Quantum scattering cross sections of O($^3P$) + N$_2$ collisions for planetary aeronomy

Abstract: "Hot atoms", which are atoms in their excited states, transfer their energy to the surrounding atmosphere through collisions. This process of energy transfer is known as thermalization, and it plays a crucial role in various astrophysical and atmospheric processes. Thermalization of hot atoms is mainly governed by the amount of species present in the surrounding atmosphere and the collision cross-section between the hot atoms and surrounding species. In this work, we investigated the elastic and inelastic collisions between hot oxygen atoms and neutral N$_2$ molecules, relevant to oxygen gas escape from the martian atmosphere and for characterizing the chemical reactions in hypersonic flows.

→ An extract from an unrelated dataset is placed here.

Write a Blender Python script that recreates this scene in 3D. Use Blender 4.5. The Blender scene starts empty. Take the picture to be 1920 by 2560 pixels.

We conducted a series of quantum scattering calculations between various isotopes of O($^3P$) atoms and N$_2$ molecules across a range of collision energies (0.3 to 4 eV), and computed both their differential and collision cross-sections using quantum time$-$independent coupled-channel approach. Our differential cross-section results indicate a strong preference for forward scattering over sideways or backward scattering, and this anisotropy in scattering is further pronounced at higher collision energies. By comparing the cross-sections of three oxygen isotopes, we find that the heavier isotopes consistently have larger collision cross-sections than the lighter isotopes over the entire collision energy range examined. However, for all the isotopes, the variation of collision cross-section with respect to collision energy is the same. As a whole, the present study contributes to a better understanding of the energy distribution and thermalization processes of hot atoms within atmospheric environments. Specifically, the cross$-$sectional data presented in this work is directly useful in improving the accuracy of energy relaxation modeling of O and N$_2$ collisions over Mars and Venus atmospheres.